What are you up to now?

A whole range of things. I left the BBC seven years ago, and since then I’ve been teaching journalism, particularly in summer schools in London. I usually spend a semester every year in Chennai in South India teaching journalism over there too. I'm also still a historian, and I'm really grateful to Warwick for teaching me how to do historical research. In some ways there are similarities between historical research and investigative journalism, but I write history books and monographs about different areas of north London. I’m a journalist and historian – I don’t know which comes first now!

What advice would you give to Warwick students or anyone considering a career in journalism?

Be resilient, don't just apply for a couple of jobs and give up if you get rejected. Keep going and be persistent. You don't need a huge pedigree in student journalism, but clearly if you have, it helps and certainly a lot of employers would want some evidence of journalistic activity. Get experience in writing articles, broadcasts or web pieces, anything you can show a potential employer. There are training schemes, including by the BBC and with regional papers, but these can be hugely competitive.

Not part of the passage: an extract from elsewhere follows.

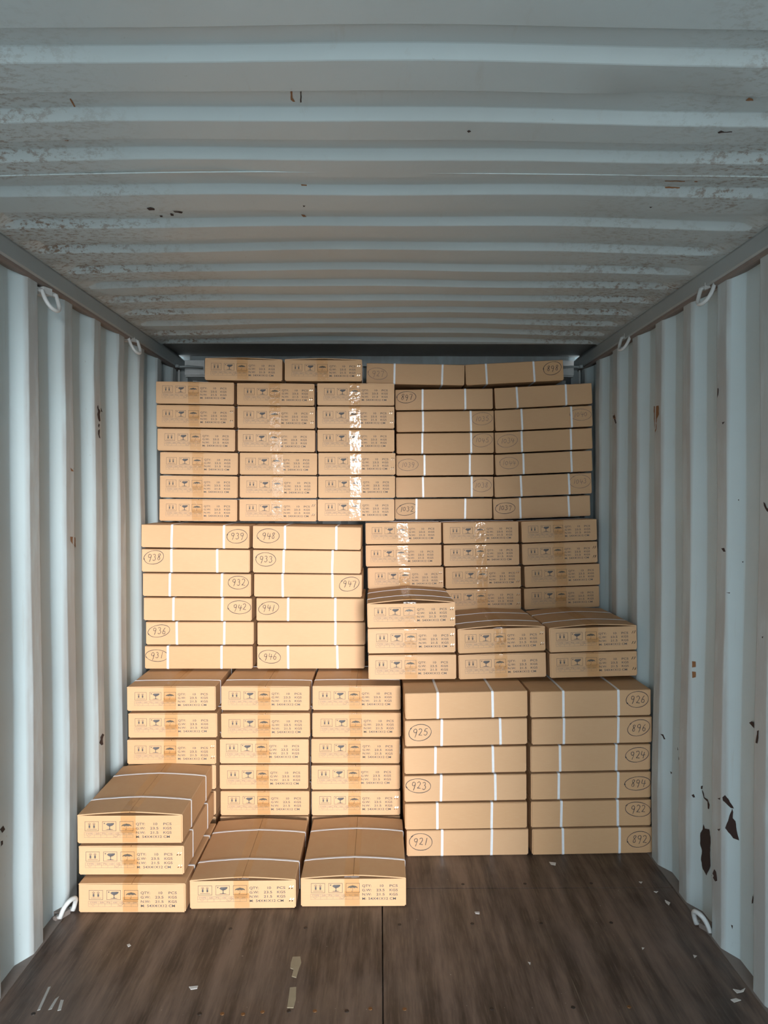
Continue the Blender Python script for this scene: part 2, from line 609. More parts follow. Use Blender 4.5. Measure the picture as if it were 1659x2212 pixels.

Also, build links and network. Get in touch with a news editor at a local paper or radio station and ask to visit, or about work experience. I also recommend reporting for a local website or writing for anything you can. And get to know the specialist websites, with noticeboards for editorial vacancies.

You need to be resourceful and resilient. If you've got the energy and ability, you'll get there. Very few journalists earn big sums, but I think most feel quite good about keeping the public informed. It’s a profession where you get to meet lots of interesting people and often get to be at real turning points in history.